In re Stark

155 F. 694 | E.D.N.Y | 1907

CHATFIELD, District Judge.

Application has been made for the approval of a stenographer’s bill for testimony taken upon an examination of the bankrupt before a special commissioner, at the request of the receiver. The stenographer is a public law stenographer, who has charged 20 cents per folio for the testimony, and the question is raised whether this rate can be paid out of the bankrupt estate, or whether all testimony in bankruptcy proceedings, whether before a referee or special commissioner, is to be limited to 10 cents per folio.
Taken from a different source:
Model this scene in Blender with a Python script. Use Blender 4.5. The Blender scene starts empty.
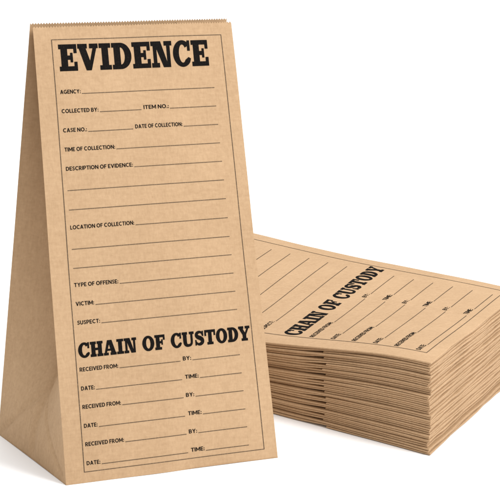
import bpy, math, random, bmesh
import numpy as np
from mathutils import Matrix, Vector
random.seed(4)
W=0.13
P=[2.24023, -0.5405, -0.91722, 0.42202, 0.60704, 0.26522, 0.11245]
HT=0.22002; D=0.07555; TY=0.07522; TX0=0.00012; TX1=-0.00143; TY1=0.08832
def Rm(yaw,pitch,roll):
    cy,sy=np.cos(yaw),np.sin(yaw); cp,sp=np.cos(pitch),np.sin(pitch)
    fwd=np.array([sy*cp,cy*cp,-sp]); right=np.array([cy,-sy,0.]); up=np.cross(right,fwd)
    return fwd,right*np.cos(roll)+up*np.sin(roll),-right*np.sin(roll)+up*np.cos(roll)
FWD,RR,UU=Rm(*P[4:7]); CAM=np.array(P[1:4])
def sm(a,b,x):
    t=min(1,max(0,(x-a)/(b-a)));return t*t*(3-2*t)
def HF(ua,t): return 1-sm(0,.42,t)*(.06+.22*(1-min(1,max(0,ua))))
SX,SY,ANG,WS,SH,SL,SHX,SHY,ANGB=[0.2152, -0.02252, 0.59574, 0.18061, 0.05267, 0.32045, -0.00344, 0.0045, 0.5274]

scn=bpy.context.scene
col=scn.collection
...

The authority for the latter proposition arises from the provisions of section 38, subd. 5, of the bankruptcy law of July 1, 1898, c. 641, 30 Stat. 555 [U. S. Comp. St. 1901, p. 3435], which is as follows:

“Sec. 38. Jurisdiction of Referees — Referees respectively are hereby invested, subject always to a review by the judge, within the limits of their districts as established from time to time, with jurisdiction to * * *.
“(5) Upon the application of the trustee during the examination of the bankrupts, or other proceedings, authorize the employment of stenographers at the expense of the estates at a compensation not to exceed ten cents per folio for reporting and transcribing the proceedings.”

It does not seem to the court that the provisions of section 38, subd. 5, apply to hearings before a special commissioner. The meaning of this section would seem to be that a referee in bankruptcy may make use of the services of a stenographer when the trustee considers that the testimony should be taken, and that in such case the rate is fixed, but this rate has nothing to do with the employment of a stenographer on isolated and unusual occasions, where, at the request of the creditors or of the receiver, a special hearing is had before a special commissioner.

The bankruptcy law gives the court power to appoint special masters or commissioners to hold hearings in certain special cases enumerated in section 21a. If the hearing is not a statutory hearing before a referee in bankruptcy, the provisions of section 38, as to the *695employment of a stenographer by the referee in bankruptcy, would not apply. It is not within the contemplation of the law, upon a motion to discover assets and to consider special questions, that an exhaustive examination of all the issues of the bankruptcy be covered before the appointment of a trustee. Many questions should be left for hearings before the referee, and such examination should not be prolonged at the expense of the estate. The receiver or creditor applying for the examination will be compelled to approve of the stenographer’s bill, and to certify that all of the examination was necessary. The bills can then be passed upon in settling the receiver’s accounts, and close scrutiny should be given, with a view to preventing the unnecessary prolongation of such examination.

The court will not pass upon the amount of this bill until the receiver applies for leave to pay the same,’but the rate per folio should be a matter for consideration by the receiver before the hearing begins, if he wishes to use a stenographer. If no assets should be discovered and no advantage gained, the receiver will be held responsible for any needless expense.